Modelling of Hydrophobic Surfaces by the Stokes Problem with the Stick-Slip Boundary Conditions

Unlike the Navier boundary condition, the present paper deals with the case when the slip of a fluid along the wall may occur only when the shear stress attains certain bound which is given a-priori and does not depend on the solution itself. The mathematical model of the velocity-pressure formulation with this type of the threshold slip boundary condition is given by the so-called variational inequality of the second kind. For its discretization we use P1-bubble/P1 mixed finite elements. The resulting algebraic problem leads to the minimization of a non-differentiable energy function subject to linear equality constraints representing the discrete impermeability and incompressibility condition.

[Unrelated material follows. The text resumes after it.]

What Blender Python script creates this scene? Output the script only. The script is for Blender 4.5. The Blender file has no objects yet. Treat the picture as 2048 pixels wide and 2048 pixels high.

To release the former one and to regularize the non-smooth term characterizing the stick-slip behavior of the algebraic formulation, two additional vectors of Lagrange multipliers are introduced. Further, the velocity vector is eliminated and the resulting minimization problem for a quadratic function depending on the dual variables (the discrete pressure, the normal and shear stress) is solved by the interior point type method which is briefly described. To justify the threshhold model and to illustrate the efficiency of the proposed approach, three physically realistic problems are solved and the results are compared with the ones solving the Stokes problem with the Navier boundary condition.